Se as quotas da pesca industrial e semi-industrial são inferiores à capacidade de captura das embarcações (tendo em conta os índices de eficiência dos subsectores), deve tornar-se claro, para todos os angolanos, quais as embarcações existentes que não poderão ir para o mar e o número de dias permitido para a saída das restantes, de forma que se cumpra a quota de pesca. Este recurso natural é de todos nós, não dos empresários do sector ou do Ministério das Pescas!

No evento a que nos estamos a referir, foi sugerido que se separe a venda do pescado da sua captura, nomeadamente para a pesca semi-industrial. Concordamos plenamente com esta proposta, defendendo que a forma de controlo das descargas nos pontos autorizados deva ser entregue a operadores privados, interessando-os directamente no controlo do pescado descarregado, promovendo a concorrência e o autocontrolo e realizando inspecções surpresa frequentes com penalizações graves que vão até à proibição do exercício da actividade, mesmo por infracções médias.

Para o controlo da pesca artesanal, defendemos há muito tempo a necessidade de maior fiscalização ao longo da costa, buscando embarcações sem registo e sistema de posicionamento, nomeadamente navios de maior porte (batelões) que são proibidos, e limitando-se as praias onde o desembarque pode ser feito. Nestas, o controlo da descarga deve ser feito através de operadores privados, de forma semelhante à pesca semi-industrial, o que permitiria conhecer a prática de métodos ilegais de captura e a actuação das autoridades no sentido da sensibilização e punição destas práticas. Isto exige naturalmente que existam pontos de descarga abundantes ao longo a costa e a proibição da acostagem em todos os restantes.

Estes sistemas de controlo também permitiriam cruzar informações de capturas por espécie e calibre recolhidas nos pontos de descarga e nos navios industriais com a informação obtida pelos cruzeiros de investigação.

É também necessário organizar os pescadores tradicionais e pequenos armadores em cooperativas que possam ajudá-los a defender os seus interesses imediatos e a sustentabilidade.

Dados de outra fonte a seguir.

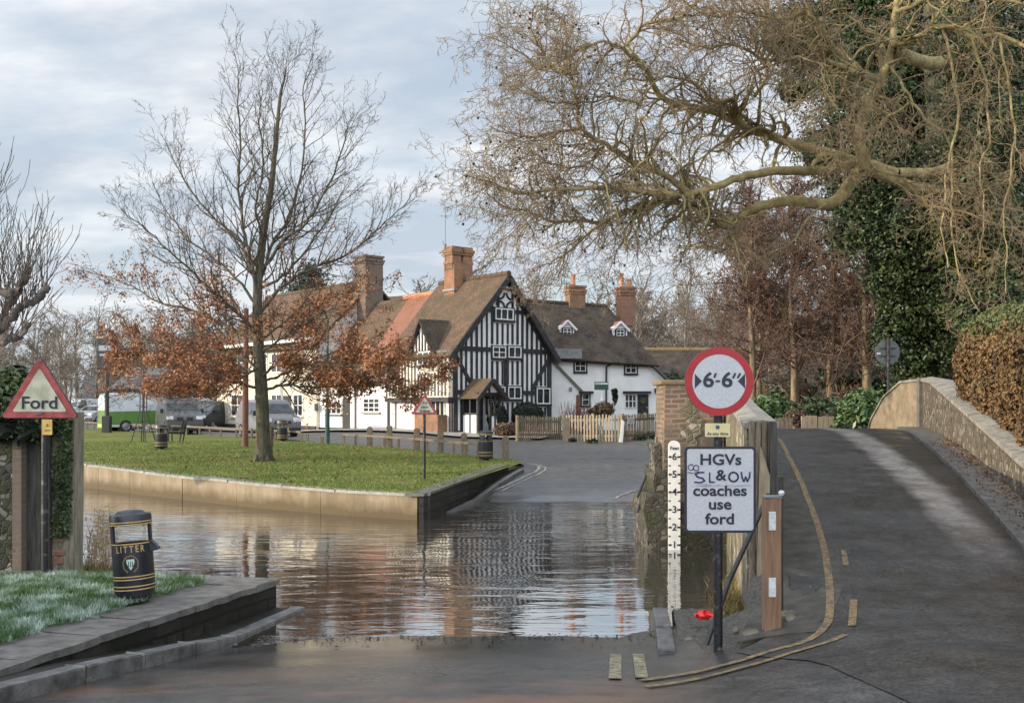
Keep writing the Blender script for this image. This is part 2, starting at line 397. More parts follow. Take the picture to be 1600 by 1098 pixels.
mat('plate_text', (.05, .04, .06), (.16, .12, .10), 30, .5)
mat('plate_blue', (.03, .05, .16), (.05, .08, .2), 30, .5)
mat('reflector', (.55, .56, .57), (.78, .78, .78), 30, .3)
mat('red_plastic', (.70, .012, .018), (.85, .03, .03), 9, .35)
mat('terracotta', (.42, .15, .07), (.55, .24, .12), 8, .8)
mat('gauge_white', (.66, .64, .58), (.78, .77, .73), 6, .5)
mat('board_green', (.012, .06, .04), (.02, .085, .055), 8, .4)
mat('board_pale', (.55, .6, .58), (.7, .72, .7), 8, .4)
mat('moss', (.035, .055, .015), (.10, .105, .04), 9, .95, .4, 40)
mat('lichen', (.24, .15, .04), (.15, .125, .09), 9, .9, .4, 40)
mat('mud', (.035, .032, .026), (.095, .085, .065), 5, .8, .8, 25)
mat('gravel', (.025, .024, .021), (.13, .12, .10), 26, .75, 1.0, 45, lo=.3, hi=.7)
mat('dirt_strip', (.035, .033, .028), (.085, .075, .06), 5, .8, .5, 35)
mat('tyre', (.012, .012, .012), (.02, .02, .02), 9, .8)
mat('rim', (.30, .31, .32), (.40, .41, .42), 9, .35, metal=.7)
mat('paint_silver', (.13, .13, .135), (.17, .17, .175), 2, .35, spec=.6)
mat('paint_gunmetal', (.06, .061, .064), (.08, .081, .085), 2, .35, spec=.6)
mat('paint_blueblack', (.02, .026, .036), (.028, .034, .045), 2, .3, spec=.6)
mat('paint_white', (.48, .52, .55), (.56, .60, .63), 2, .35, spec=.6)
mat('paint_palegrey', (.25, .27, .30), (.34, .36, .39), 2, .35, spec=.6)
mat('paint_green', (.085, .19, .045), (.105, .225, .055), 2, .35, spec=.6)
mat('paint_lime', (.38, .42, .03), (.43, .48, .05), 2, .35, spec=.6)
mat('lamp_clear', (.55, .57, .6), (.75, .77, .8), 9, .15)
mat('lamp_red', (.42, .015, .012), (.55, .03, .02), 9, .2)
mat('number_white', (.7, .7, .68), None, rough=.5)
mat('number_yellow', (.62, .45, .03), None, rough=.5)
# vegetation
mat('oak_bark', (.040, .036, .024), (.125, .112, .072), 5, .9, .8, 22, stretch=(3, 3, .8))
mat('oak_twig', (.045, .037, .028), (.105, .085, .065), 3, .9)
mat('oak_leaf', (.17, .068, .028), (.40, .175, .075), 2.2, .75, island=.45)
mat('plane_bark', (.15, .115, .04), (.36, .285, .13), 3, .85, .5, 14)
mat('plane_twig', (.14, .10, .055), (.30, .22, .125), 2.5, .85)
mat('seed_ball', (.02, .015, .012), (.05, .035, .025), 9, .9)
mat('alder_bark', (.10, .07, .045), (.30, .225, .14), 3, .9, .5, 14, stretch=(2, 2, .6))
mat('alder_twig', (.10, .062, .044), (.19, .122, .086), 3, .9)
mat('alder_bud', (.095, .050, .036), (.18, .100, .070), 2, .9, island=.4)
mat('wood_far', (.13, .108, .088), (.24, .20, .16), .4, .95)
mat('wood_far_dark', (.085, .075, .058), (.16, .14, .108), .4, .95)
mat('pollard_bark', (.045, .038, .034), (.12, .10, .085), 4, .9, .6, 14)
mat('ivy', (.010, .020, .006), (.060, .088, .024), 1.4, .45, island=.55, spec=.4)
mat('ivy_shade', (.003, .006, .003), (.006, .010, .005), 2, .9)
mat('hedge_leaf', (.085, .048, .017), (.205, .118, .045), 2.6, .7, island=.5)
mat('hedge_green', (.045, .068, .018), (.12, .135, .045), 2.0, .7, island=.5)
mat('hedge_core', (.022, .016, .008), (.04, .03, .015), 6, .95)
mat('laurel', (.03, .062, .016), (.12, .19, .055), 2.5, .4, island=.5)
mat('shrub_leaf', (.022, .042, .013), (.085, .115, .038), 2.5, .5, island=.5)
mat('topiary', (.006, .013, .006), (.018, .030, .012), 4, .7, island=.5)
mat('heather', (.075, .045, .028), (.16, .10, .065), 4, .9, island=.5)
mat('red_stem', (.12, .03, .03), (.22, .08, .07), 4, .8)
mat('conifer', (.010, .018, .012), (.03, .042, .026), 2, .9, island=.5)
mat('reed', (.25, .17, .085), (.42, .31, .17), 6, .9, island=.4)
mat('wet_weed', (.10, .085, .025), (.22, .16, .05), 6, .8, island=.5)
mat('fallen_leaf', (.13, .055, .02), (.26, .13, .05), 5, .85, island=.4)
mat('grass_blade', (.095, .14, .024), (.185, .225, .052), .6, .75, island=.35)
# brick, tile, flint
brickmat('brick_red', (.22, .075, .045), (.30, .12, .07), (.27, .22, .17), .23, .075, .010, stain=(.20, .12, .085), stain_scale=2.5)
brickmat('brick_orange', (.27, .095, .05), (.36, .15, .075), (.30, .24, .17), .23, .075, .010, stain=(.17, .12, .075), stain_scale=2.0)
brickmat('brick_brown', (.14, .085, .06), (.20, .13, .088), (.20, .175, .14), .23, .075, .010, stain=(.14, .12, .10), stain_scale=1.5)
brickmat('brick_pier', (.15, .068, .046), (.26, .15, .095), (.25, .21, .155), .25, .085, .018, stain=(.12, .105, .08), stain_scale=3.2, bump=1.0)
brickmat('tile_brown', (.125, .076, .050), (.185, .115, .076), (.06, .038, .027), .18, .13, .010, stain=(.085, .066, .040), stain_scale=1.5, bump=.9)
brickmat('tile_red', (.21, .092, .06), (.27, .125, .082), (.11, .05, .034), .18, .13, .009, stain=(.24, .12, .08), stain_scale=.6, bump=.7)
brickmat('tile_dark', (.036, .029, .026), (.075, .052, .041), (.018, .015, .013), .20, .15, .012, stain=(.085, .068, .05), stain_scale=1.7, bump=.9)
brickmat('slate', (.085, .09, .10), (.12, .125, .135), (.045, .047, .05), .3, .22, .012, stain=(.15, .15, .14), stain_scale=.7)
flintmat('flint_near', ((0, (.012, .012, .014)), (.4, (.045, .045, .046)), (.66, (.085, .082, .075)), (.9, (.25, .245, .23))), (.05, .048, .036), 13.0, moss=(.03, .034, .013))
flintmat('flint_bridge', ((0, (.09, .076, .05)), (.35, (.22, .18, .12)), (.6, (.07, .06, .045)), (.85, (.40, .36, .28))), (.22, .185, .125), 9.0, moss=(.13, .11, .06))
flintmat('flint_dark', ((0, (.03, .028, .024)), (.4, (.09, .08, .062)), (.62, (.055, .05, .04)), (.85, (.17, .15, .12))), (.06, .053, .04), 11.0, moss=(.05, .052, .022))
flintmat('flint_right', ((0, (.06, .05, .037)), (.4, (.16, .135, .10)), (.62, (.10, .085, .064)), (.85, (.26, .23, .185))), (.13, .108, .08), 9.0)
mat('sandstone', (.19, .145, .09), (.30, .24, .16), 5, .85, .4, 26)
mat('coping_pale', (.17, .155, .125), (.33, .31, .265), 5, .8, .4, 26)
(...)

Continuamos a defender que o controlo do posicionamento das embarcações no mar é o sistema mais eficaz, cruzando-o com a actuação de inspecções-surpresa em embarcações ligeiras rápidas, dos meios electrónicos de localização e dos meios de observação da marinha e força aérea, substituindo a inspecção a bordo, cara e ineficaz.

No Planapesca é apontada como solução, a exemplo do que se passa pelo mundo, a aquicultura. Contudo, mais uma vez, parece querer-se andar mais depressa do que as pernas, o que é garantia de queda. Para se fazer aquicultura, é necessário conhecimento, ração adequada e aprendizagem prática. É importante que se impulsione o subsector (ou os vários subsectores), mas acompanhando os investimentos da disseminação das técnicas, da disponibilidade de rações e da necessária curva de aprendizagem. De outra forma os investimentos não serão rentabilizados, destruir-se-á valor e criar-se-á a desconfiança numa solução comprovadamente eficaz e testada. Neste sentido os objectivos do PlanaPesca são claramente exagerados e contraproducentes. Ao criar pressão sobre o Ministério e os operadores vamos proporcionar investimentos sobre-dimensionados, que não poderão ser eficientemente explorados com o nível e evolução do nosso conhecimento, disponibilidade de rações, capital, etc. Depois, como habitualmente, culpar-se-á a execução que não foi capaz de compreender e acompanhar o brilhantismo de quem criou o programa!

Em conclusão, considerando a enorme falta de clareza, propomos a elaboração de um livro branco, patrocinado pelo Ministério, mas composto por pessoas e entidades independentes que entrevistem os operadores, visitem as operações e os serviços do Estado e escrevam um documento de análise critica e soluções para a regulamentação, controlo e práticas do sector.